# RECORDED INFORMATION:
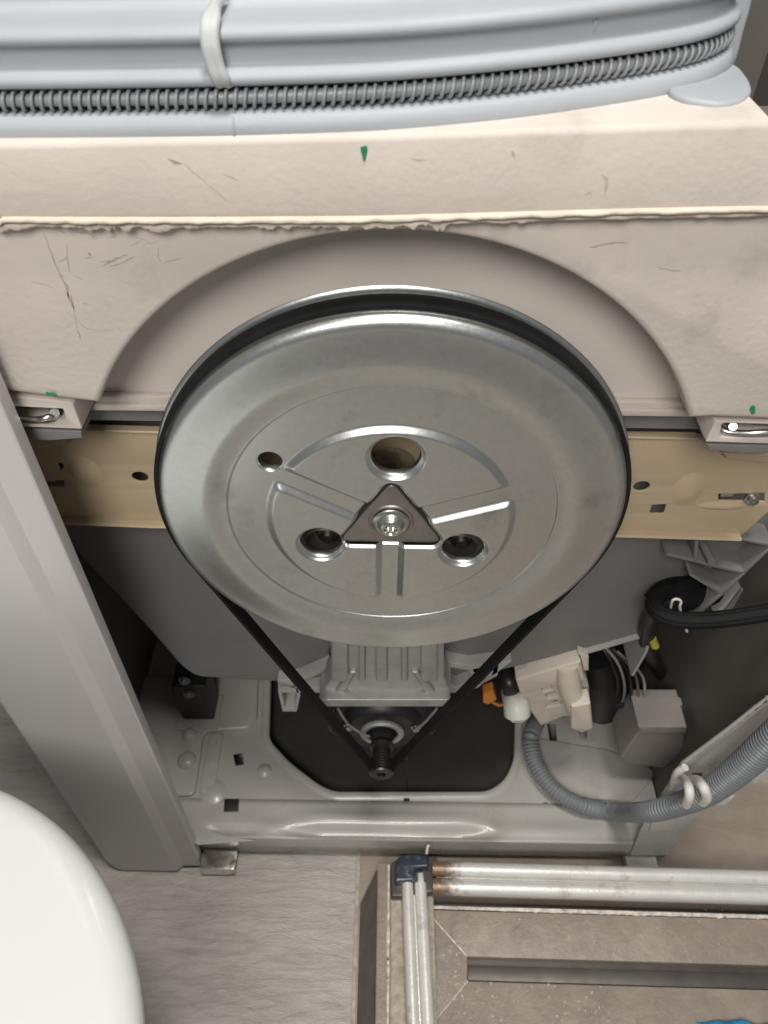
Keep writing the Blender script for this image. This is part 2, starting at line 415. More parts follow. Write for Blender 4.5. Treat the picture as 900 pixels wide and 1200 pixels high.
# openings in the rail as black plates; hole darkness is put into their colour
for pts in ([(263,936),(280,936),(279,951),(262,951)], [(473,932),(480,932),(480,938),(473,938)], [(524,956),(532,956),(532,964),(524,964)]):
    c = [G(x,y,Zp) for x,y in pts]
    plate_h('slot_darkness_plate', gp(pts,Zp+.0025), Zp+.0026, .004, 'black', base, bev=.0004)
plate_h('pressed_step', fillet(gp([(612,862),(718,880),(770,905),(742,940),(640,932),(612,905)], Zp+.002),.012), Zp+.003, .0028,'enamel', base, bev=.0014)
# right hand corner gusset of the tray
gus = fillet(pv([(738,1001),(752,968),(768,941),(784,916),(797,893),(845,857),(898,816),(925,796),(925,850),(900,876),(850,925),(824,944),(783,1001)], .018), .003)
gusset = plate_v('corner_gusset', gus, .0165, .002, 'enamel', W, [fillet(pv([(811,906),(823,906),(823,911),(811,911)],.0165),.001)], bev=.0008)
plate_v('gusset_fold', fillet(pv([(783,922),(797,894),(845,858),(900,815),(900,823),(845,867),(803,899),(790,924)],.015),.002), .0125, .004, 'enamel', gusset, bev=.0018)
plate_v('gusset_emboss', fillet(pv([(767,950),(795,955),(788,975),(760,975)],.015),.004), .0148, .0018, 'enamel', gusset, bev=.0008)
c = P(766,1008,.004); box('rear_foot', c.x-.020,c.x+.016,.004,.03,.001,.015,'white', W, bev=.002)
# left plated hinge foot
c = P(244,1003,.0)
ft = plate_h('plated_foot', fillet([(-.203,-.004),(-.166,-.004),(-.163,.0),(-.163,.018),(-.203,.018)],.003), .024, .0015, 'chrome', W, bev=.0006)
plate_v('foot_fold', fillet([(-.203,.006),(-.172,.006),(-.164,.013),(-.163,.0228),(-.203,.0228)],.002), -.0035, .0015, 'chrome', ft, bev=.0006)
# clear tie film on the post corner
plate_h('pressed_fold', gp([(214,975),(226,966),(262,979),(300,985),(232,990)], .058), .058, .001, 'enamel', base, bev=.0004)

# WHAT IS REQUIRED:
In this exercise, set down all of the data exactly, without the pictures.

# WRITTEN ANSWER:
Keep writing the Blender script for this image. This is part 2, starting at line 415. More parts follow. Write for Blender 4.5. Treat the picture as 900 pixels wide and 1200 pixels high.
# openings in the rail as black plates; hole darkness is put into their colour
for pts in ([(263,936),(280,936),(279,951),(262,951)], [(473,932),(480,932),(480,938),(473,938)], [(524,956),(532,956),(532,964),(524,964)]):
    c = [G(x,y,Zp) for x,y in pts]
    plate_h('slot_darkness_plate', gp(pts,Zp+.0025), Zp+.0026, .004, 'black', base, bev=.0004)
plate_h('pressed_step', fillet(gp([(612,862),(718,880),(770,905),(742,940),(640,932),(612,905)], Zp+.002),.012), Zp+.003, .0028,'enamel', base, bev=.0014)
# right hand corner gusset of the tray
gus = fillet(pv([(738,1001),(752,968),(768,941),(784,916),(797,893),(845,857),(898,816),(925,796),(925,850),(900,876),(850,925),(824,944),(783,1001)], .018), .003)
gusset = plate_v('corner_gusset', gus, .0165, .002, 'enamel', W, [fillet(pv([(811,906),(823,906),(823,911),(811,911)],.0165),.001)], bev=.0008)
plate_v('gusset_fold', fillet(pv([(783,922),(797,894),(845,858),(900,815),(900,823),(845,867),(803,899),(790,924)],.015),.002), .0125, .004, 'enamel', gusset, bev=.0018)
plate_v('gusset_emboss', fillet(pv([(767,950),(795,955),(788,975),(760,975)],.015),.004), .0148, .0018, 'enamel', gusset, bev=.0008)
c = P(766,1008,.004); box('rear_foot', c.x-.020,c.x+.016,.004,.03,.001,.015,'white', W, bev=.002)
# left plated hinge foot
c = P(244,1003,.0)
ft = plate_h('plated_foot', fillet([(-.203,-.004),(-.166,-.004),(-.163,.0),(-.163,.018),(-.203,.018)],.003), .024, .0015, 'chrome', W, bev=.0006)
plate_v('foot_fold', fillet([(-.203,.006),(-.172,.006),(-.164,.013),(-.163,.0228),(-.203,.0228)],.002), -.0035, .0015, 'chrome', ft, bev=.0006)
# clear tie film on the post corner
plate_h('pressed_fold', gp([(214,975),(226,966),(262,979),(300,985),(232,990)], .058), .058, .001, 'enamel', base, bev=.0004)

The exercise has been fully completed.